Virtue and nature surnames are far more flexible. Names like Enkh, Munkh, Naran, or Baatar are common, widely understood, and carry clear positive meanings without the specific clan politics of the great tribal names. These are the surnames you see most often in contemporary Mongolia and they work well for both real naming contexts and fictional ones.

For baby naming specifically, Mongolian last names are increasingly used as given names in international contexts — Baatar, Enkh, Naran, and Munkh all travel reasonably well and carry genuine meaning. If you are Mongolian or of Mongolian descent choosing a formal surname, Mongolia has an official registration system and many families have chosen clan names as a way of reconnecting with pre-Soviet identity after independence in 1990.

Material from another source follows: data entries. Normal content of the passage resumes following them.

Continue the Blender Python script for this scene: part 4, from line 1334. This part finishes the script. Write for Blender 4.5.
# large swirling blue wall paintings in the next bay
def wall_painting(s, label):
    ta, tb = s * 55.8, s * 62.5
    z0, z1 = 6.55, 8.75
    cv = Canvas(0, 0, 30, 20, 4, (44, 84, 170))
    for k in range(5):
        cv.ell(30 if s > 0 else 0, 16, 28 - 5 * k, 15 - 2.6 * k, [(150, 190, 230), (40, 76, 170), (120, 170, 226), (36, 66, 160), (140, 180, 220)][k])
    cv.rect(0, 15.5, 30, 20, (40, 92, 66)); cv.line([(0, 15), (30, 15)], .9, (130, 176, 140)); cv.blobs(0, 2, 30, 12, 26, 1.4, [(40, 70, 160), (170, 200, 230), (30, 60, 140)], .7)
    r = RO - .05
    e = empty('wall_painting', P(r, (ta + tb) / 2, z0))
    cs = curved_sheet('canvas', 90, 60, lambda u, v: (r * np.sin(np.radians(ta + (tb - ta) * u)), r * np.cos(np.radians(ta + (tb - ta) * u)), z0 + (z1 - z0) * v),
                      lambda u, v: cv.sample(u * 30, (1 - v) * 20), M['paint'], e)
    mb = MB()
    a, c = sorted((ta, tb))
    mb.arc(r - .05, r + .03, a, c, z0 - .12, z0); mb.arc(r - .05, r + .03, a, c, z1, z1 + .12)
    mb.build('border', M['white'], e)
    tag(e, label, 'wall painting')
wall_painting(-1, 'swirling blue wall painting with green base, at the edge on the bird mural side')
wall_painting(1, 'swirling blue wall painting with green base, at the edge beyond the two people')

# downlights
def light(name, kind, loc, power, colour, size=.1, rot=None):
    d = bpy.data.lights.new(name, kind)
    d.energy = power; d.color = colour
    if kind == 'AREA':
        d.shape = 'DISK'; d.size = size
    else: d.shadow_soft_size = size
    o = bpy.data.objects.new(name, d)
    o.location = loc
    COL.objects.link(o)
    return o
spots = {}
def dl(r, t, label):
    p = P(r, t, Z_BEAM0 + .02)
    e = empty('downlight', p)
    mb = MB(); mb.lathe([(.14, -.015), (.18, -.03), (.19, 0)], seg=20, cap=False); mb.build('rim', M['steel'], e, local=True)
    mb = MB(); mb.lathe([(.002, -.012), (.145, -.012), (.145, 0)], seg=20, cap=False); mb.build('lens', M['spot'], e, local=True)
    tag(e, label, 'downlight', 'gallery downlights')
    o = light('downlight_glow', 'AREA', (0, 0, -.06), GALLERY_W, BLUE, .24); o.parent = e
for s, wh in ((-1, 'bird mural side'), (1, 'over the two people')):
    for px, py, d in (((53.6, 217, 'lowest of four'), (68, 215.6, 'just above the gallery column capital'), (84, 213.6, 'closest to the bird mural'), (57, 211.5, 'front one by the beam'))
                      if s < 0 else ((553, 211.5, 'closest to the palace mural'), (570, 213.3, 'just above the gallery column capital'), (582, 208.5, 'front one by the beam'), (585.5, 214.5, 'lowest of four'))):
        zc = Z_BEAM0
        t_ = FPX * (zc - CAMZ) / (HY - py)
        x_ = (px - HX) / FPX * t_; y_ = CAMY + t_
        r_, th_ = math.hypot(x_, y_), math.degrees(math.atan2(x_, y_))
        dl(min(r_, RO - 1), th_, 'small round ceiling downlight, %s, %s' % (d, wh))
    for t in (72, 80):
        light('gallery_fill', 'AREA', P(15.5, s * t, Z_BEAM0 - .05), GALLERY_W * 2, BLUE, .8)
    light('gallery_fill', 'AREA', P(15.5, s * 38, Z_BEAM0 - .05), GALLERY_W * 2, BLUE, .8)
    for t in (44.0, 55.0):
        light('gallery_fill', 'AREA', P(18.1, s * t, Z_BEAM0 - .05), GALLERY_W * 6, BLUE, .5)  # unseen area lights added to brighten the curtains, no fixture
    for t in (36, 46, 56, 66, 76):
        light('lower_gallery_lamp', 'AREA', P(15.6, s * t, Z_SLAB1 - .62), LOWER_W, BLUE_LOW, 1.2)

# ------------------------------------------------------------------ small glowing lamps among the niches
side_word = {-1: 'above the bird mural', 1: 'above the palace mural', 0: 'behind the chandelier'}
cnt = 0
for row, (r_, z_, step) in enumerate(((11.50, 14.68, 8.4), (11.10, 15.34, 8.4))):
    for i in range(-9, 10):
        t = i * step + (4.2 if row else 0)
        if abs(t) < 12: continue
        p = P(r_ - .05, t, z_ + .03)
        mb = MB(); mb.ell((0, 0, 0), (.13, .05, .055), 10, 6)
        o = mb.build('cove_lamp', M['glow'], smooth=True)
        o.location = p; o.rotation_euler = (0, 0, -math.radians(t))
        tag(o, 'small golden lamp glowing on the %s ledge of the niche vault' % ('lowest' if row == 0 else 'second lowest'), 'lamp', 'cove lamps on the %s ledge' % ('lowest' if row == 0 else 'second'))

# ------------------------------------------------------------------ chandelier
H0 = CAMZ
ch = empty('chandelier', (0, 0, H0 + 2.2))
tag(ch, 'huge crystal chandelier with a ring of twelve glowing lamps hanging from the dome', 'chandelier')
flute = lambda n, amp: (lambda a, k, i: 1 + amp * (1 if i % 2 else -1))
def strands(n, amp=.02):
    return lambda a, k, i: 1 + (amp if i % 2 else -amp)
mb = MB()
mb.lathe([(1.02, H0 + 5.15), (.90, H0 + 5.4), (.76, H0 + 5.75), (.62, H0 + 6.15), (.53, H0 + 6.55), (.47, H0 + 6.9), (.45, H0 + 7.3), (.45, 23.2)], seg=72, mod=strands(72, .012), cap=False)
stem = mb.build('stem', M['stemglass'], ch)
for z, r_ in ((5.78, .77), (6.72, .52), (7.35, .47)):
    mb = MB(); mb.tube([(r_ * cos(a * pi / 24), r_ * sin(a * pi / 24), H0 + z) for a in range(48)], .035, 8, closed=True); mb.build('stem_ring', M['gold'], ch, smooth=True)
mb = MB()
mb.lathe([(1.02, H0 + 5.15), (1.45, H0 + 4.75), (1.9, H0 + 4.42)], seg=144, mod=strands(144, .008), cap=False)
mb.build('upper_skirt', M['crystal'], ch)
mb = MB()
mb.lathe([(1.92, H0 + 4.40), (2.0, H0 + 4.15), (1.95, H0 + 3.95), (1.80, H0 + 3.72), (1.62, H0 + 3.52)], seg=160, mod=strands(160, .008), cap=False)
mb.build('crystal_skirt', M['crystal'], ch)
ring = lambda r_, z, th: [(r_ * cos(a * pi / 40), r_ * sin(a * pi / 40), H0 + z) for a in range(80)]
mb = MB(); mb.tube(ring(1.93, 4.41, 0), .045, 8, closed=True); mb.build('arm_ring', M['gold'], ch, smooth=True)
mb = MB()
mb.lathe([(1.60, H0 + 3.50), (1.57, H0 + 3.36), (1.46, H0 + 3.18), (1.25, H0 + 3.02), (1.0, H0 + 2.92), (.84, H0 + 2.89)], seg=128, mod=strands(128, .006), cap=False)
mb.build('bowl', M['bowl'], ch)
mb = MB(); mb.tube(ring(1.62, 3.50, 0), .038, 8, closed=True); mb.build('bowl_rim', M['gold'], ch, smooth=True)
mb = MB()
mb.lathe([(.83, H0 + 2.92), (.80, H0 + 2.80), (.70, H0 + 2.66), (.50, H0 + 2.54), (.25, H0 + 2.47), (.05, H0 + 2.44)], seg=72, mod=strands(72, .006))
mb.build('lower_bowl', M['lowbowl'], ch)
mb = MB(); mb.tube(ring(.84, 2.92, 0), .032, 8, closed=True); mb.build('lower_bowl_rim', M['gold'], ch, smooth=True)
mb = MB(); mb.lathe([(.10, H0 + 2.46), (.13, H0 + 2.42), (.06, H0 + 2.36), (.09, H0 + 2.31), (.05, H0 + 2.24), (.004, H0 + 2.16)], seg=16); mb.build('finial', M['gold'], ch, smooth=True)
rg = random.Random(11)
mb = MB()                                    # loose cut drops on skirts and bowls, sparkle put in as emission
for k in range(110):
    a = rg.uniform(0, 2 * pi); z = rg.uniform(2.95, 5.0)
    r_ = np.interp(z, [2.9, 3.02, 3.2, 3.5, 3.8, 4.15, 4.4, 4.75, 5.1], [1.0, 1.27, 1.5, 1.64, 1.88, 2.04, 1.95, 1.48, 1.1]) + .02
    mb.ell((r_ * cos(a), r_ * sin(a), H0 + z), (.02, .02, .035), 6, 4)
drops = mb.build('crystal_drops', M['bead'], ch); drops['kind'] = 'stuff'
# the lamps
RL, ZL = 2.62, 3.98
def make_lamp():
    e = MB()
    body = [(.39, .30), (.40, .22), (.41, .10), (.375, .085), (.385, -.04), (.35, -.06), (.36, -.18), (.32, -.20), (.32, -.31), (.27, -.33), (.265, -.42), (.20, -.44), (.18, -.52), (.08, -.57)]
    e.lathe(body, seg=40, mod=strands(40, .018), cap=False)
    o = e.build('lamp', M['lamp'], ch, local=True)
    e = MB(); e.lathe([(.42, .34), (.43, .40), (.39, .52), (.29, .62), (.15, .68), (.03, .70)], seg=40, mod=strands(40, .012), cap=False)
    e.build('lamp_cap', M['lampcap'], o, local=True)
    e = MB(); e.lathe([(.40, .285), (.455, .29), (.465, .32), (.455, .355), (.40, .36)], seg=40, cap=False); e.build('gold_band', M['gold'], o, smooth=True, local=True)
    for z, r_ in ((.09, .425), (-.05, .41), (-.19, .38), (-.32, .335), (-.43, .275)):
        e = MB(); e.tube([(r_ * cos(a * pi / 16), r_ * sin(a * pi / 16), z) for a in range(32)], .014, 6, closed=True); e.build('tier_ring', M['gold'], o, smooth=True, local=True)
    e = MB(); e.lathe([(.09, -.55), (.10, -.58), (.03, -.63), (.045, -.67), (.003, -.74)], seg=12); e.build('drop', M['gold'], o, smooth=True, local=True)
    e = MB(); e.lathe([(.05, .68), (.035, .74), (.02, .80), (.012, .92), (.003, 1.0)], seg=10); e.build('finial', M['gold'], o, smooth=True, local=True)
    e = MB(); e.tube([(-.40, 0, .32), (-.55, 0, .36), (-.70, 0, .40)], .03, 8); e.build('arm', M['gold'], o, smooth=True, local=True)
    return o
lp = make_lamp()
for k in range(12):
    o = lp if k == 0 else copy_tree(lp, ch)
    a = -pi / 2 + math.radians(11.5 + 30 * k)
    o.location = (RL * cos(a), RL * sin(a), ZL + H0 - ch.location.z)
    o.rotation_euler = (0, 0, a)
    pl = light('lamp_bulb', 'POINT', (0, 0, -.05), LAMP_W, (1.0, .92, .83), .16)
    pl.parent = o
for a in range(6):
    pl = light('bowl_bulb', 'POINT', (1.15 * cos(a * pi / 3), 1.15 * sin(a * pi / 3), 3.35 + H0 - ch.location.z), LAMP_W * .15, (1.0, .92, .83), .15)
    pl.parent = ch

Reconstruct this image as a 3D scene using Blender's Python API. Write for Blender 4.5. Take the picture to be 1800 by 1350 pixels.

One practical note: Mongolian surnames are written after the given name in Mongolian convention but before it in many Western administrative contexts, which creates real confusion. Knowing whether you are looking at a family name or a given name requires knowing the convention being used — in Mongolia, the family name (ovog) traditionally comes first.

The depth and variety in Mongolian last names reflect a culture that encoded its entire worldview — landscape, cosmology, virtue, lineage, and military valor — into the names people carried. Whether you are drawn to the ancient clan names of the empire or the peaceful virtue names of the modern era, there is a genuine Mongolian surname that carries exactly the meaning you are looking for.